Exercise aim
Can you write out the whole listing exactly?

Information provided
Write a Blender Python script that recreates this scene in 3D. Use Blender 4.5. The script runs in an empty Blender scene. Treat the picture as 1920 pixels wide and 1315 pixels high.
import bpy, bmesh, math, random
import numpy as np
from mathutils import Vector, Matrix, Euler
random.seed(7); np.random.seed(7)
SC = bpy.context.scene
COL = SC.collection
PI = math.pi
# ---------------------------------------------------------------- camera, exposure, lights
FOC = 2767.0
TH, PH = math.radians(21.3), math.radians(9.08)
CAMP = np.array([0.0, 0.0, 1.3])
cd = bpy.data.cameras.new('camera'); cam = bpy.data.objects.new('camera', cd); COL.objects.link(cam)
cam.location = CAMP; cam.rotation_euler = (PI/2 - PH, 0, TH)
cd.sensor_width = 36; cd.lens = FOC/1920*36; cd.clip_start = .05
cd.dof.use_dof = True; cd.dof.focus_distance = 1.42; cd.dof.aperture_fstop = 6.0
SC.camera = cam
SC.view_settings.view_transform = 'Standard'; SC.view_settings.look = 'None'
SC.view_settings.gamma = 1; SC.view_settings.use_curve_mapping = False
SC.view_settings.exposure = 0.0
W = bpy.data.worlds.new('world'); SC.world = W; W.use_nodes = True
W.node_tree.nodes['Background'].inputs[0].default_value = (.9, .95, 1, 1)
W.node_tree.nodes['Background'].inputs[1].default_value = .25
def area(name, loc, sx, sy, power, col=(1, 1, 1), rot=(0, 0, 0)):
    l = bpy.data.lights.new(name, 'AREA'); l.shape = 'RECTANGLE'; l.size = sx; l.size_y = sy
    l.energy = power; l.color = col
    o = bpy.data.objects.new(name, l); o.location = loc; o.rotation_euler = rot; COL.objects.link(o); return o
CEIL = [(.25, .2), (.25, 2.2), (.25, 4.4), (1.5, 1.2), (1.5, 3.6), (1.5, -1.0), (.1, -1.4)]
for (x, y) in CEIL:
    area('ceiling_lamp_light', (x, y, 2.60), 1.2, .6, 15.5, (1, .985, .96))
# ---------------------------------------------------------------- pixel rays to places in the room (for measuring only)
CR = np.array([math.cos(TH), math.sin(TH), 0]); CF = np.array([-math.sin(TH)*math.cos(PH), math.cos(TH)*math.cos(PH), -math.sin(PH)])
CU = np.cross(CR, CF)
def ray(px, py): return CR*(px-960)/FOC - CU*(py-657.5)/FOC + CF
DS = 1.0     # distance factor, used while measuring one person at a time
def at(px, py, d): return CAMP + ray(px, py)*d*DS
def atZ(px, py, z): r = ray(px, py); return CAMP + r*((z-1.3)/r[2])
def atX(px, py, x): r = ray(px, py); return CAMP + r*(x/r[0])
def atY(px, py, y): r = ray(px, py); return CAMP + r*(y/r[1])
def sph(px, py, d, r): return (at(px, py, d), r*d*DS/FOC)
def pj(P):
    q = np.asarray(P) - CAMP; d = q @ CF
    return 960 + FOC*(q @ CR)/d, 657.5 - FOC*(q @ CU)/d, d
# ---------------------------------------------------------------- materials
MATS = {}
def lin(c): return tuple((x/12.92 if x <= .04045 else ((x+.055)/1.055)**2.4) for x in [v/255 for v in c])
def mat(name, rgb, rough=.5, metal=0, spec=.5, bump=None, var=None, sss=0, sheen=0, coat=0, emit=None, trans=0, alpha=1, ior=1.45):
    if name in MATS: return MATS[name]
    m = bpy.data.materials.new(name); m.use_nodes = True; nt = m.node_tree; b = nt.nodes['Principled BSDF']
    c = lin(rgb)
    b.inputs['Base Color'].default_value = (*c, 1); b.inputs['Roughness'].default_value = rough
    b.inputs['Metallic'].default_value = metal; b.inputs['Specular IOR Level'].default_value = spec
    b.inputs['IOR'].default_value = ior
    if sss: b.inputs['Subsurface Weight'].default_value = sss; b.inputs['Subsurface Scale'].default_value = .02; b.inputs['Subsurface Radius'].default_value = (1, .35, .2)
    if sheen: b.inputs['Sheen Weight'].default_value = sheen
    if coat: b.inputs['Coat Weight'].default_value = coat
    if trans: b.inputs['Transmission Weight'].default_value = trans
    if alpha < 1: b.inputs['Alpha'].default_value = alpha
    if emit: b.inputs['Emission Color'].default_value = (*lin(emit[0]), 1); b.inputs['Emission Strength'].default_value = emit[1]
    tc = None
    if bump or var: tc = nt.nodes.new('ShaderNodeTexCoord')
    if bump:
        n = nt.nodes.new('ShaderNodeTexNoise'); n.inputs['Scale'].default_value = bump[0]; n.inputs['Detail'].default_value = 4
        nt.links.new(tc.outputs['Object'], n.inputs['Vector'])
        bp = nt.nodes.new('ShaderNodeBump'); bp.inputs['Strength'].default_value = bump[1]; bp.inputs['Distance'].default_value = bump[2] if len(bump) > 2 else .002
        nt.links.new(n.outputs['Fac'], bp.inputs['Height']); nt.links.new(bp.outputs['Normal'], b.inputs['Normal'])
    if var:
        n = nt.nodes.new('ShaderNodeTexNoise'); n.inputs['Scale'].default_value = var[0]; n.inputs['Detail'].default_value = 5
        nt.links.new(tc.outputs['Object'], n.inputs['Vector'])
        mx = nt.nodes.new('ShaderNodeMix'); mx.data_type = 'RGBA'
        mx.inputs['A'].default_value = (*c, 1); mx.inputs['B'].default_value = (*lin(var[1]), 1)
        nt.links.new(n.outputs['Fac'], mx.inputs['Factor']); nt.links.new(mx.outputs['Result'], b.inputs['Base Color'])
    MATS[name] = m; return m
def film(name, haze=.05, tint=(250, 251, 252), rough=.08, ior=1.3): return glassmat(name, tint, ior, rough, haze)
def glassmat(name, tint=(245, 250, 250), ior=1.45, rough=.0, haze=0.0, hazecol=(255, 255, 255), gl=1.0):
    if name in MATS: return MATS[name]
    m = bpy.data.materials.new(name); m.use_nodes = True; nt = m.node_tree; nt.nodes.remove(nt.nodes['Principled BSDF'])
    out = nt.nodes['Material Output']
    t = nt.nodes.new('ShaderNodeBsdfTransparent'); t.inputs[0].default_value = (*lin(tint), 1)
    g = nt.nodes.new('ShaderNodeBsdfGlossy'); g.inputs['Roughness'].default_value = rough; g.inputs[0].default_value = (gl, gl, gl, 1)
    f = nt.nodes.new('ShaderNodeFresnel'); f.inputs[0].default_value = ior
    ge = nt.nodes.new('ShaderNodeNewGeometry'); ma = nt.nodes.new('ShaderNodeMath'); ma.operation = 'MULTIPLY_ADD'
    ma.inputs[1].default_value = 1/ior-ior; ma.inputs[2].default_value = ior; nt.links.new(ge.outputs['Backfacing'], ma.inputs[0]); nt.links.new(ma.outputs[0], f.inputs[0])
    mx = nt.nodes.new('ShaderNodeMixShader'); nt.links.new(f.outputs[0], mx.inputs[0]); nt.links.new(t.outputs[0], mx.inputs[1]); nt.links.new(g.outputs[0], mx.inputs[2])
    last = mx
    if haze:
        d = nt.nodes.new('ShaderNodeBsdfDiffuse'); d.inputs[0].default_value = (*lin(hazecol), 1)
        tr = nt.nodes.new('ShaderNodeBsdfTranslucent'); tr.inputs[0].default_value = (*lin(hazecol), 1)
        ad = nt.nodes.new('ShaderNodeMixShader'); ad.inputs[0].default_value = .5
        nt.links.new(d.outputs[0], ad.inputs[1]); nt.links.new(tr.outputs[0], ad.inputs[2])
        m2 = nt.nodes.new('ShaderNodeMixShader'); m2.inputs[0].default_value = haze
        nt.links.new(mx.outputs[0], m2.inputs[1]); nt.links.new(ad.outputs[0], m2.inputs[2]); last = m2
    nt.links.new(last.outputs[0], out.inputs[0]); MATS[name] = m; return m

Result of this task
Write a Blender Python script that recreates this scene in 3D. Use Blender 4.5. The script runs in an empty Blender scene. Treat the picture as 1920 pixels wide and 1315 pixels high.
import bpy, bmesh, math, random
import numpy as np
from mathutils import Vector, Matrix, Euler
random.seed(7); np.random.seed(7)
SC = bpy.context.scene
COL = SC.collection
PI = math.pi
# ---------------------------------------------------------------- camera, exposure, lights
FOC = 2767.0
TH, PH = math.radians(21.3), math.radians(9.08)
CAMP = np.array([0.0, 0.0, 1.3])
cd = bpy.data.cameras.new('camera'); cam = bpy.data.objects.new('camera', cd); COL.objects.link(cam)
cam.location = CAMP; cam.rotation_euler = (PI/2 - PH, 0, TH)
cd.sensor_width = 36; cd.lens = FOC/1920*36; cd.clip_start = .05
cd.dof.use_dof = True; cd.dof.focus_distance = 1.42; cd.dof.aperture_fstop = 6.0
SC.camera = cam
SC.view_settings.view_transform = 'Standard'; SC.view_settings.look = 'None'
SC.view_settings.gamma = 1; SC.view_settings.use_curve_mapping = False
SC.view_settings.exposure = 0.0
W = bpy.data.worlds.new('world'); SC.world = W; W.use_nodes = True
W.node_tree.nodes['Background'].inputs[0].default_value = (.9, .95, 1, 1)
W.node_tree.nodes['Background'].inputs[1].default_value = .25
def area(name, loc, sx, sy, power, col=(1, 1, 1), rot=(0, 0, 0)):
    l = bpy.data.lights.new(name, 'AREA'); l.shape = 'RECTANGLE'; l.size = sx; l.size_y = sy
    l.energy = power; l.color = col
    o = bpy.data.objects.new(name, l); o.location = loc; o.rotation_euler = rot; COL.objects.link(o); return o
CEIL = [(.25, .2), (.25, 2.2), (.25, 4.4), (1.5, 1.2), (1.5, 3.6), (1.5, -1.0), (.1, -1.4)]
for (x, y) in CEIL:
    area('ceiling_lamp_light', (x, y, 2.60), 1.2, .6, 15.5, (1, .985, .96))
# ---------------------------------------------------------------- pixel rays to places in the room (for measuring only)
CR = np.array([math.cos(TH), math.sin(TH), 0]); CF = np.array([-math.sin(TH)*math.cos(PH), math.cos(TH)*math.cos(PH), -math.sin(PH)])
CU = np.cross(CR, CF)
def ray(px, py): return CR*(px-960)/FOC - CU*(py-657.5)/FOC + CF
DS = 1.0     # distance factor, used while measuring one person at a time
def at(px, py, d): return CAMP + ray(px, py)*d*DS
def atZ(px, py, z): r = ray(px, py); return CAMP + r*((z-1.3)/r[2])
def atX(px, py, x): r = ray(px, py); return CAMP + r*(x/r[0])
def atY(px, py, y): r = ray(px, py); return CAMP + r*(y/r[1])
def sph(px, py, d, r): return (at(px, py, d), r*d*DS/FOC)
def pj(P):
    q = np.asarray(P) - CAMP; d = q @ CF
    return 960 + FOC*(q @ CR)/d, 657.5 - FOC*(q @ CU)/d, d
# ---------------------------------------------------------------- materials
MATS = {}
def lin(c): return tuple((x/12.92 if x <= .04045 else ((x+.055)/1.055)**2.4) for x in [v/255 for v in c])
def mat(name, rgb, rough=.5, metal=0, spec=.5, bump=None, var=None, sss=0, sheen=0, coat=0, emit=None, trans=0, alpha=1, ior=1.45):
    if name in MATS: return MATS[name]
    m = bpy.data.materials.new(name); m.use_nodes = True; nt = m.node_tree; b = nt.nodes['Principled BSDF']
    c = lin(rgb)
    b.inputs['Base Color'].default_value = (*c, 1); b.inputs['Roughness'].default_value = rough
    b.inputs['Metallic'].default_value = metal; b.inputs['Specular IOR Level'].default_value = spec
    b.inputs['IOR'].default_value = ior
    if sss: b.inputs['Subsurface Weight'].default_value = sss; b.inputs['Subsurface Scale'].default_value = .02; b.inputs['Subsurface Radius'].default_value = (1, .35, .2)
    if sheen: b.inputs['Sheen Weight'].default_value = sheen
    if coat: b.inputs['Coat Weight'].default_value = coat
    if trans: b.inputs['Transmission Weight'].default_value = trans
    if alpha < 1: b.inputs['Alpha'].default_value = alpha
    if emit: b.inputs['Emission Color'].default_value = (*lin(emit[0]), 1); b.inputs['Emission Strength'].default_value = emit[1]
    tc = None
    if bump or var: tc = nt.nodes.new('ShaderNodeTexCoord')
    if bump:
        n = nt.nodes.new('ShaderNodeTexNoise'); n.inputs['Scale'].default_value = bump[0]; n.inputs['Detail'].default_value = 4
        nt.links.new(tc.outputs['Object'], n.inputs['Vector'])
        bp = nt.nodes.new('ShaderNodeBump'); bp.inputs['Strength'].default_value = bump[1]; bp.inputs['Distance'].default_value = bump[2] if len(bump) > 2 else .002
        nt.links.new(n.outputs['Fac'], bp.inputs['Height']); nt.links.new(bp.outputs['Normal'], b.inputs['Normal'])
    if var:
        n = nt.nodes.new('ShaderNodeTexNoise'); n.inputs['Scale'].default_value = var[0]; n.inputs['Detail'].default_value = 5
        nt.links.new(tc.outputs['Object'], n.inputs['Vector'])
        mx = nt.nodes.new('ShaderNodeMix'); mx.data_type = 'RGBA'
        mx.inputs['A'].default_value = (*c, 1); mx.inputs['B'].default_value = (*lin(var[1]), 1)
        nt.links.new(n.outputs['Fac'], mx.inputs['Factor']); nt.links.new(mx.outputs['Result'], b.inputs['Base Color'])
    MATS[name] = m; return m
def film(name, haze=.05, tint=(250, 251, 252), rough=.08, ior=1.3): return glassmat(name, tint, ior, rough, haze)
def glassmat(name, tint=(245, 250, 250), ior=1.45, rough=.0, haze=0.0, hazecol=(255, 255, 255), gl=1.0):
    if name in MATS: return MATS[name]
    m = bpy.data.materials.new(name); m.use_nodes = True; nt = m.node_tree; nt.nodes.remove(nt.nodes['Principled BSDF'])
    out = nt.nodes['Material Output']
    t = nt.nodes.new('ShaderNodeBsdfTransparent'); t.inputs[0].default_value = (*lin(tint), 1)
    g = nt.nodes.new('ShaderNodeBsdfGlossy'); g.inputs['Roughness'].default_value = rough; g.inputs[0].default_value = (gl, gl, gl, 1)
    f = nt.nodes.new('ShaderNodeFresnel'); f.inputs[0].default_value = ior
    ge = nt.nodes.new('ShaderNodeNewGeometry'); ma = nt.nodes.new('ShaderNodeMath'); ma.operation = 'MULTIPLY_ADD'
    ma.inputs[1].default_value = 1/ior-ior; ma.inputs[2].default_value = ior; nt.links.new(ge.outputs['Backfacing'], ma.inputs[0]); nt.links.new(ma.outputs[0], f.inputs[0])
    mx = nt.nodes.new('ShaderNodeMixShader'); nt.links.new(f.outputs[0], mx.inputs[0]); nt.links.new(t.outputs[0], mx.inputs[1]); nt.links.new(g.outputs[0], mx.inputs[2])
    last = mx
    if haze:
        d = nt.nodes.new('ShaderNodeBsdfDiffuse'); d.inputs[0].default_value = (*lin(hazecol), 1)
        tr = nt.nodes.new('ShaderNodeBsdfTranslucent'); tr.inputs[0].default_value = (*lin(hazecol), 1)
        ad = nt.nodes.new('ShaderNodeMixShader'); ad.inputs[0].default_value = .5
        nt.links.new(d.outputs[0], ad.inputs[1]); nt.links.new(tr.outputs[0], ad.inputs[2])
        m2 = nt.nodes.new('ShaderNodeMixShader'); m2.inputs[0].default_value = haze
        nt.links.new(mx.outputs[0], m2.inputs[1]); nt.links.new(ad.outputs[0], m2.inputs[2]); last = m2
    nt.links.new(last.outputs[0], out.inputs[0]); MATS[name] = m; return m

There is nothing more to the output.